**AIM OF THE EXERCISE:** Below are some records. Retype exactly the lines from the one containing "Model this scene" through the one containing "PI = math.pi", both included, skipping every picture.

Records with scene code

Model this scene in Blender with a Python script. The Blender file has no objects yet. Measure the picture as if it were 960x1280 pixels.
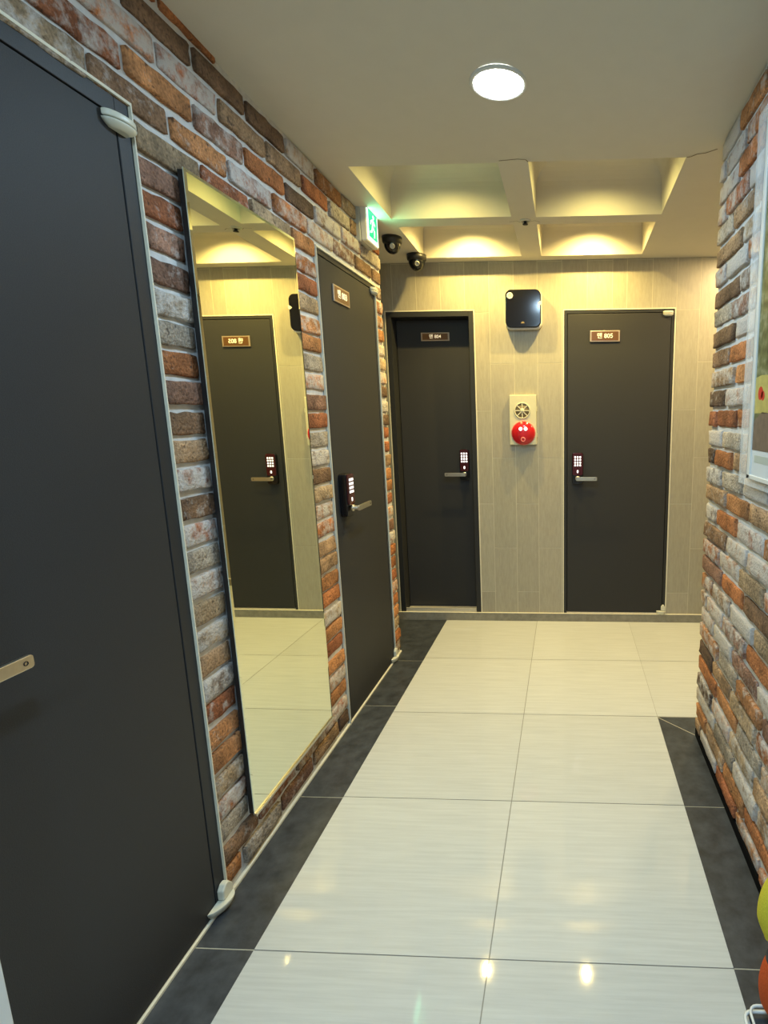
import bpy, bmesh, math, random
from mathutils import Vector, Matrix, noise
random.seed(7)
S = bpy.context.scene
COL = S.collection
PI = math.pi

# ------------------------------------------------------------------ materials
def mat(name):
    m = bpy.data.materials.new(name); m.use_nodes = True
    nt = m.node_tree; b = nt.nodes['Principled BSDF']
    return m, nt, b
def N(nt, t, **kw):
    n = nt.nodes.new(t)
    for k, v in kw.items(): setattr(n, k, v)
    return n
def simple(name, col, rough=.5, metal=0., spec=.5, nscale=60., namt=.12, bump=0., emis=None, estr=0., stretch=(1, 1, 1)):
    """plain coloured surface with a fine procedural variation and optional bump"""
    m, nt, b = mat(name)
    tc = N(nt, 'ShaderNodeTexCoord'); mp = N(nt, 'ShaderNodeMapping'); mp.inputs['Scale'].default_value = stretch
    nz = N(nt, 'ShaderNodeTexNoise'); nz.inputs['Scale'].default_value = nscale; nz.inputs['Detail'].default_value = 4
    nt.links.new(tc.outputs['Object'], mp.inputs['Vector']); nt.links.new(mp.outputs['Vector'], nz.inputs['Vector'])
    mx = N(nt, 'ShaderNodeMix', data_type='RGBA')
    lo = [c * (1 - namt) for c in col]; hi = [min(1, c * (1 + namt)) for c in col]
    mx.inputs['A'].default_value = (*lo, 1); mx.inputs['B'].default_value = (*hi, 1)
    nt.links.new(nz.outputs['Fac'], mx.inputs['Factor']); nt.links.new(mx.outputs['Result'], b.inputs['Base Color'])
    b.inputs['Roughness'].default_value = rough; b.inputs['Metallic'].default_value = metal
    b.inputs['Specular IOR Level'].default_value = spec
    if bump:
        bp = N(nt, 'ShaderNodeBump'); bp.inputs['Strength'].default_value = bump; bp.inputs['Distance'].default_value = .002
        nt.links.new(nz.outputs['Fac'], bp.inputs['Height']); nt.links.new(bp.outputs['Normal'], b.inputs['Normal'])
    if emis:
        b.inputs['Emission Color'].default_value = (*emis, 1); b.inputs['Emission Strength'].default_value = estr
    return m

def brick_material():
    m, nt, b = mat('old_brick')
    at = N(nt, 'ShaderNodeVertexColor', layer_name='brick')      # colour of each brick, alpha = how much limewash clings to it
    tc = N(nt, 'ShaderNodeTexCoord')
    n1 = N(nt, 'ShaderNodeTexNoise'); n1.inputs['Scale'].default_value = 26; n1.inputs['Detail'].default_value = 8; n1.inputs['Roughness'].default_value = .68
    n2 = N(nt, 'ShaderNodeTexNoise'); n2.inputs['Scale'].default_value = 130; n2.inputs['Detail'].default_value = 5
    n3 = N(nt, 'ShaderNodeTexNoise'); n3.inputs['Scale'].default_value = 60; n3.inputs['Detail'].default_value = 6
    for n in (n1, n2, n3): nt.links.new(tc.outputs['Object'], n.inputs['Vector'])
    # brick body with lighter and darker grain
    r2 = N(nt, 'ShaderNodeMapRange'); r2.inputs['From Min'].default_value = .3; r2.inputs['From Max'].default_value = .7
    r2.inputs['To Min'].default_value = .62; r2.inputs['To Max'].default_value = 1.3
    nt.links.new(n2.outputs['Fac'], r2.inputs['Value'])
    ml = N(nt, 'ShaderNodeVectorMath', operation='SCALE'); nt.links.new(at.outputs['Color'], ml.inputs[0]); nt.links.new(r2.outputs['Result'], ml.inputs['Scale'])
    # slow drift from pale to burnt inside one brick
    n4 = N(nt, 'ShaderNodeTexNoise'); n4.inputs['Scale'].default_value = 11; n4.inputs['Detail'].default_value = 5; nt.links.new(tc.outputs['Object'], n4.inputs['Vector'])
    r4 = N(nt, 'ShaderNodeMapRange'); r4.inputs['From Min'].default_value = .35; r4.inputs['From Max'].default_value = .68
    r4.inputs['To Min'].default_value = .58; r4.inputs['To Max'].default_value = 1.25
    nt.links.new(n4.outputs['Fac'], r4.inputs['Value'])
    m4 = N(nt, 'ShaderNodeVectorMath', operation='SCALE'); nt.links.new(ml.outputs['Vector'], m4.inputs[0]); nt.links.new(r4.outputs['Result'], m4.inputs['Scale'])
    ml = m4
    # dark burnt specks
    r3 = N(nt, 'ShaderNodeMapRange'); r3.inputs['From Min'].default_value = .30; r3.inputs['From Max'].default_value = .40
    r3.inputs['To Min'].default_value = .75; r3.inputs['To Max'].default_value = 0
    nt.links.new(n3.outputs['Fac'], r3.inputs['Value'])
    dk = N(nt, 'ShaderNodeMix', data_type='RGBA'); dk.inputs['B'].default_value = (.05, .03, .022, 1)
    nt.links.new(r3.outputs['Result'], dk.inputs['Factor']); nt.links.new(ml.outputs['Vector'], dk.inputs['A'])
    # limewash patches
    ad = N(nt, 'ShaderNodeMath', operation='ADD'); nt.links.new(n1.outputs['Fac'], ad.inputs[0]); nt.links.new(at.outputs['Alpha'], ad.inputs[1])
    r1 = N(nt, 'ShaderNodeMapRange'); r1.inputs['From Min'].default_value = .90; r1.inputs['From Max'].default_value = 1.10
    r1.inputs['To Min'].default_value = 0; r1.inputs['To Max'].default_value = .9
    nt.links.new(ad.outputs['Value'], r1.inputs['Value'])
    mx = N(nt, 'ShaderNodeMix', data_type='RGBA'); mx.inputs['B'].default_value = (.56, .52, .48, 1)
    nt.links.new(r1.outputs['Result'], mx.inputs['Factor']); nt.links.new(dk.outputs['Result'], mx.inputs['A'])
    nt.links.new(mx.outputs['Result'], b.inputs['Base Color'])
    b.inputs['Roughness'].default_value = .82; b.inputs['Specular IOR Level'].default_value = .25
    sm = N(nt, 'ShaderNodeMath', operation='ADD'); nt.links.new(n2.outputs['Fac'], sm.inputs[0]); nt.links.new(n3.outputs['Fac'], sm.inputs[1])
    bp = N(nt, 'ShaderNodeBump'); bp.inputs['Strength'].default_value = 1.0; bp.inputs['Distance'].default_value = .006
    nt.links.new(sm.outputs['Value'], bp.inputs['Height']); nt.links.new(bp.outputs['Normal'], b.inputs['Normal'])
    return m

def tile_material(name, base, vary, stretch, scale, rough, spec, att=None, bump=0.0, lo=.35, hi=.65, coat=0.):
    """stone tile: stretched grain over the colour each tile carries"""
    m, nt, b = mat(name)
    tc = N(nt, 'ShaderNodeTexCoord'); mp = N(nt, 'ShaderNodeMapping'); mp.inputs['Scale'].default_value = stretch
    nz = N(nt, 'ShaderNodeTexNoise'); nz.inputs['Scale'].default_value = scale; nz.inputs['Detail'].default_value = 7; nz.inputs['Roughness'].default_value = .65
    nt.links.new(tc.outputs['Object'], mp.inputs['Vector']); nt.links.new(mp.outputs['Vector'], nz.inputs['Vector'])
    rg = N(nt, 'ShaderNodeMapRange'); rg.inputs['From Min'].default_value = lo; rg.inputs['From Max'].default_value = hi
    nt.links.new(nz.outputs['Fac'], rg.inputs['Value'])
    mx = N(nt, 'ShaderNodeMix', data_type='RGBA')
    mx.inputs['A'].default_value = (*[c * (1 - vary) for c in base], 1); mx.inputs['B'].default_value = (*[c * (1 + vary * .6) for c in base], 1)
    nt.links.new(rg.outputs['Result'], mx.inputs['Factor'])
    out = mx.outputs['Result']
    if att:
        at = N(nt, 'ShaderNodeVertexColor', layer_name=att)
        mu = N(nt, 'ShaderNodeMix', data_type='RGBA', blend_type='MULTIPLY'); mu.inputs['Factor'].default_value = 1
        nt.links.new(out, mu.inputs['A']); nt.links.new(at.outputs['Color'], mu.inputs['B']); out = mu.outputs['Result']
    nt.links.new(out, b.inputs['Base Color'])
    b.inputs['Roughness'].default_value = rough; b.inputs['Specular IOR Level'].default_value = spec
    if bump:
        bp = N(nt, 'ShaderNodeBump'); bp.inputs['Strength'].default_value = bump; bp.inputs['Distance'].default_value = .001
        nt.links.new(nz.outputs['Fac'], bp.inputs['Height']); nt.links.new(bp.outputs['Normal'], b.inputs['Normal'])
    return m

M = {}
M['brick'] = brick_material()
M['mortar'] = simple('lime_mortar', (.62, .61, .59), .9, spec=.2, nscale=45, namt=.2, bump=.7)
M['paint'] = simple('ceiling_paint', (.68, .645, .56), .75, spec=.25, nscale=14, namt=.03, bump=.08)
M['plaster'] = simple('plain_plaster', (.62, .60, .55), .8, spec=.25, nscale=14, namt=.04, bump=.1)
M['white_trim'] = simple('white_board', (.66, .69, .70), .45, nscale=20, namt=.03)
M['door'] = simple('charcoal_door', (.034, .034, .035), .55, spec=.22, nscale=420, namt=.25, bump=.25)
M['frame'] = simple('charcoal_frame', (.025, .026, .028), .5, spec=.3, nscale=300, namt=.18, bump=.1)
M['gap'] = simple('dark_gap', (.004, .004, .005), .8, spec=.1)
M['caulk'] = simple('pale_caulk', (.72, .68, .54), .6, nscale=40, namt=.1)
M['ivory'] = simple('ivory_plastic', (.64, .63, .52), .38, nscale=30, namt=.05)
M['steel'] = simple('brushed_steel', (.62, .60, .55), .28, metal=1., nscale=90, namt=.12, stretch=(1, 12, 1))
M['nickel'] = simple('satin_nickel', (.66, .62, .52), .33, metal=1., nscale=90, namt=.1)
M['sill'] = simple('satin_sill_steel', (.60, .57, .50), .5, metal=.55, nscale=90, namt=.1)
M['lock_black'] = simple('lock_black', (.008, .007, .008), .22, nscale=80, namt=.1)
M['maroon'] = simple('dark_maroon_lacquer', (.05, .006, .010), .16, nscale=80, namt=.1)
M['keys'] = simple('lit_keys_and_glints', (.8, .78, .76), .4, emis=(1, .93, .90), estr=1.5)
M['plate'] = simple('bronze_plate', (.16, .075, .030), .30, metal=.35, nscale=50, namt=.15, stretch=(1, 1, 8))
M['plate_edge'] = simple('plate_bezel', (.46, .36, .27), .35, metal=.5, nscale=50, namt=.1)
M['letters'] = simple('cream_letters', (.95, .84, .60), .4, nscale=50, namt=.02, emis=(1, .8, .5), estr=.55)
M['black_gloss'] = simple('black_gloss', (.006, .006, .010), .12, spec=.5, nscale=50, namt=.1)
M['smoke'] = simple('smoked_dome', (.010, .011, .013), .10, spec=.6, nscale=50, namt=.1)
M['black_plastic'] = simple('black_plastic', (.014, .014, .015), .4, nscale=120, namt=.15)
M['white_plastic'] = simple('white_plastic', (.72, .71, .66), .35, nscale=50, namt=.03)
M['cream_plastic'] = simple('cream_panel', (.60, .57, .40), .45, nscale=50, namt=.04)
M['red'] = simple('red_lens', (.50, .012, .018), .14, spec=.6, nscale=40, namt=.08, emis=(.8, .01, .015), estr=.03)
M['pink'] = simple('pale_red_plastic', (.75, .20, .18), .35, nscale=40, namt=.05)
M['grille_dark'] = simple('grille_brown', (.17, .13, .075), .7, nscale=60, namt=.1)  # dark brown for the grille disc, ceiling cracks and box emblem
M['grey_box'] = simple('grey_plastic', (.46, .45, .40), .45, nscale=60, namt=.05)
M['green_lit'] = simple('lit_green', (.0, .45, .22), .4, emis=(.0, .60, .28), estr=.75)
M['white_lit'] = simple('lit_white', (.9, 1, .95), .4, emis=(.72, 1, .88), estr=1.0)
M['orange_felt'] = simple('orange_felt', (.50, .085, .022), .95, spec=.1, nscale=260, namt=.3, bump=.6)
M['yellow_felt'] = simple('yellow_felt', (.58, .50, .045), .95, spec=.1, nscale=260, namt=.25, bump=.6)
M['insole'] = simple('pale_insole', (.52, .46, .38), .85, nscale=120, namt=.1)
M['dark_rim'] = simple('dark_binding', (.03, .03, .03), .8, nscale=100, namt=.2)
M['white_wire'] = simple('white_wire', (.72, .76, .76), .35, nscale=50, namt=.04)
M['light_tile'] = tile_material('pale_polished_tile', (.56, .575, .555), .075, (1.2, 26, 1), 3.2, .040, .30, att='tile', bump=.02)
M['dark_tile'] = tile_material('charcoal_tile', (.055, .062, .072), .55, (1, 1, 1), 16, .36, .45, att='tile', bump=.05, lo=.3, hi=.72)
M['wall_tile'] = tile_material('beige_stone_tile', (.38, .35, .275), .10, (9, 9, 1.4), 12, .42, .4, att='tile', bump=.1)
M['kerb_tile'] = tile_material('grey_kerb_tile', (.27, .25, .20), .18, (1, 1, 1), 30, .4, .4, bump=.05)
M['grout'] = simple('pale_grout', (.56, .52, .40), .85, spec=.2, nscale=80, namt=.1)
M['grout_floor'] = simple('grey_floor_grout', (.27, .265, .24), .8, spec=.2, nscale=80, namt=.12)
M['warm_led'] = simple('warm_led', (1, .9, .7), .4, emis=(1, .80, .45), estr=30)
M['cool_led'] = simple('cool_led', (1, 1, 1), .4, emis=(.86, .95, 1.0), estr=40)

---

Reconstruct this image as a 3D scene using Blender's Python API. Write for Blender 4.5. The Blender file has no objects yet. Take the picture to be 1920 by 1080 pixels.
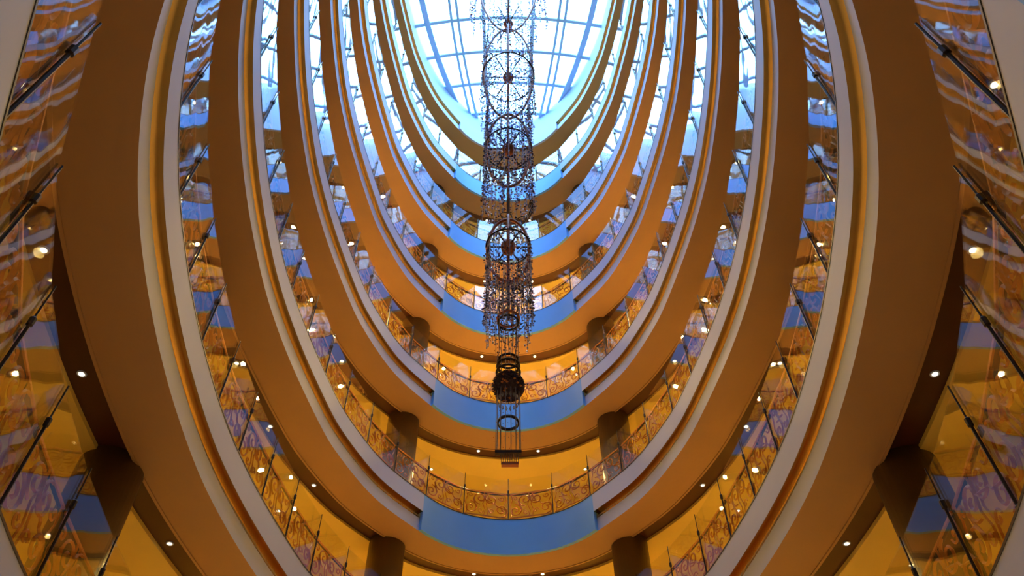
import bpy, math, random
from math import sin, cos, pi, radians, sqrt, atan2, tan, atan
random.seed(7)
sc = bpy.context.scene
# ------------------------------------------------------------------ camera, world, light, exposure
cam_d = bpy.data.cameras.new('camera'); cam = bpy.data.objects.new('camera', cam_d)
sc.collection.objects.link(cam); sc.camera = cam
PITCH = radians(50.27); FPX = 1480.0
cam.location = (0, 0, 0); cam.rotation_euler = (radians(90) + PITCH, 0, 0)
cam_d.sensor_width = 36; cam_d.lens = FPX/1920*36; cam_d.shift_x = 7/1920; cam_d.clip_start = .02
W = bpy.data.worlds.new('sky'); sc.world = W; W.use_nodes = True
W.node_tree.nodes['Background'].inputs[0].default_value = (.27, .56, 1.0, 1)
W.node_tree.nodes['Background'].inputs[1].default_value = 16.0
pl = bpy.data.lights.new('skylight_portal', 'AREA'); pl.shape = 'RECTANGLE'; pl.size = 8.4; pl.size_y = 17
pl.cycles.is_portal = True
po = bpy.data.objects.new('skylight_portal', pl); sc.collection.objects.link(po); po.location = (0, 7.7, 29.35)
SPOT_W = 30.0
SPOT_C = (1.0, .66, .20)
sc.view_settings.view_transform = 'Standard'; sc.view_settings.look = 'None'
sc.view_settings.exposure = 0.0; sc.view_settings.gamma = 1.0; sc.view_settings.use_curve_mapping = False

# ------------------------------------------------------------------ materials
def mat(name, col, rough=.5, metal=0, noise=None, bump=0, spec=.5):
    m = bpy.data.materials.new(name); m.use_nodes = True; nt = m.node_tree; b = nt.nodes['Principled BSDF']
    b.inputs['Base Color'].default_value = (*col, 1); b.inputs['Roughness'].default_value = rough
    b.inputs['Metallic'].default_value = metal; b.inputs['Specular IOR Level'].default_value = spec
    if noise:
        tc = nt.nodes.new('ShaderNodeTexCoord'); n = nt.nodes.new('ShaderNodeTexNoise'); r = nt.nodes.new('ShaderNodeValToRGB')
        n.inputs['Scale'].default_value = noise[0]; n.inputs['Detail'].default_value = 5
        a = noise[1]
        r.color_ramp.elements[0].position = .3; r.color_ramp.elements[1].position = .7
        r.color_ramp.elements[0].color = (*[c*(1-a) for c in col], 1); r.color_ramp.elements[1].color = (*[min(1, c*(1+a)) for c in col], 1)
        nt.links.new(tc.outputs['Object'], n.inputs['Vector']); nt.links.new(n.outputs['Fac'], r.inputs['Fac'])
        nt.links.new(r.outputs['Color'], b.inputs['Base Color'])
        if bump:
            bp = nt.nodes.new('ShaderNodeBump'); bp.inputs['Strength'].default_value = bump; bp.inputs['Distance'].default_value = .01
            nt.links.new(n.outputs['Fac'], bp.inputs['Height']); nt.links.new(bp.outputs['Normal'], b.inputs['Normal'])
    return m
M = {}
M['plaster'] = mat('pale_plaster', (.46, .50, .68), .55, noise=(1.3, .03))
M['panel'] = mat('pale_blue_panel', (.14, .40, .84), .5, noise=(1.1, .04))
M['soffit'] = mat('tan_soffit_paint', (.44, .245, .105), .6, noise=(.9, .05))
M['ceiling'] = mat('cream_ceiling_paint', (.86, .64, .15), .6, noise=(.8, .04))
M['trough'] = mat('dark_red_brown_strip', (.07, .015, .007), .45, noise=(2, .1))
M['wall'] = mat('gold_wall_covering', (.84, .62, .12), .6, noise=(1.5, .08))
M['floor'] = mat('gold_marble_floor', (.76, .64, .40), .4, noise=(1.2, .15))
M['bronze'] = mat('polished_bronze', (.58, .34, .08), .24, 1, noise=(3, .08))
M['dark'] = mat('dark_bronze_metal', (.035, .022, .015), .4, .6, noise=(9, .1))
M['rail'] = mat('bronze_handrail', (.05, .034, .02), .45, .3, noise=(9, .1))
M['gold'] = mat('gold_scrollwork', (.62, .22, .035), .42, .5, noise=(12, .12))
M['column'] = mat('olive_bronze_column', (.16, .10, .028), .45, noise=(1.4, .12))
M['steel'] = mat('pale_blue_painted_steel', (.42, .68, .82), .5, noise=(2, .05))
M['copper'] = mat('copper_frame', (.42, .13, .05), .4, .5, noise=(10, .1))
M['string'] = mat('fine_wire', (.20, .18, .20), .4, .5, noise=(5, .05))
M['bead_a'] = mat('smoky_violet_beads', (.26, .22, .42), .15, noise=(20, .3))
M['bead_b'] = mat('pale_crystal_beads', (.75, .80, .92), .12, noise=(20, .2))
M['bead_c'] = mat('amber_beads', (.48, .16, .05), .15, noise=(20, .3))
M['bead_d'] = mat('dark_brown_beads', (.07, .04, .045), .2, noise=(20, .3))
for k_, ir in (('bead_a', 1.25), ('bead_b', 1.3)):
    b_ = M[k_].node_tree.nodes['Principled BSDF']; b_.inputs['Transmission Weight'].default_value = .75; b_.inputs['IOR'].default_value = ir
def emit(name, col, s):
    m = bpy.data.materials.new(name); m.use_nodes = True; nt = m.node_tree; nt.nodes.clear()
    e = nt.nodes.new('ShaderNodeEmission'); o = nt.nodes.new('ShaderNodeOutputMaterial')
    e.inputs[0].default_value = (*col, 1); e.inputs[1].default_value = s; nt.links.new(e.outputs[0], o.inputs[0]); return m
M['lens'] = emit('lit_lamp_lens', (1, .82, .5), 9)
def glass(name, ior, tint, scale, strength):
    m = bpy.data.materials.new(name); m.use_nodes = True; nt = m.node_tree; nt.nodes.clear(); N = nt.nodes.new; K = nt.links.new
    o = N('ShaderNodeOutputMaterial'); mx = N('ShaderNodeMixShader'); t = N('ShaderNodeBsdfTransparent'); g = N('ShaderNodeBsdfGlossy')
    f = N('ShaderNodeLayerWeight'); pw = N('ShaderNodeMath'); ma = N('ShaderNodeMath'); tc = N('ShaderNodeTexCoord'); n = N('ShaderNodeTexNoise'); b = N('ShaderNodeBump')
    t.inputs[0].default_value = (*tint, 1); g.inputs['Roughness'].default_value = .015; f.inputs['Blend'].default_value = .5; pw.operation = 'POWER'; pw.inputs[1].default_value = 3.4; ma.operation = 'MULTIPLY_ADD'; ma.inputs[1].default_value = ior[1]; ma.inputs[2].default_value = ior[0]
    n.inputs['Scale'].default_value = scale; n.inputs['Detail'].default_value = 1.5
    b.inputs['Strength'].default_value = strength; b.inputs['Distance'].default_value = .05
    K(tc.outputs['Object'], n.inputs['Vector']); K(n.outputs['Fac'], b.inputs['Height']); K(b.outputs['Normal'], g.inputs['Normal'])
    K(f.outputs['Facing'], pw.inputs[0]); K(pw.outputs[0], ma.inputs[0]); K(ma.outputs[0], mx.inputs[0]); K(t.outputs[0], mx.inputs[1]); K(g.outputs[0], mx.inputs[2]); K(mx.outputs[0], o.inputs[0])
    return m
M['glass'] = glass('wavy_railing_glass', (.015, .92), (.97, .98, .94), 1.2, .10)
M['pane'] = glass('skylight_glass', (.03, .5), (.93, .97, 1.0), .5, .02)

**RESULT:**
Model this scene in Blender with a Python script. The Blender file has no objects yet. Measure the picture as if it were 960x1280 pixels.
import bpy, bmesh, math, random
from mathutils import Vector, Matrix, noise
random.seed(7)
S = bpy.context.scene
COL = S.collection
PI = math.pi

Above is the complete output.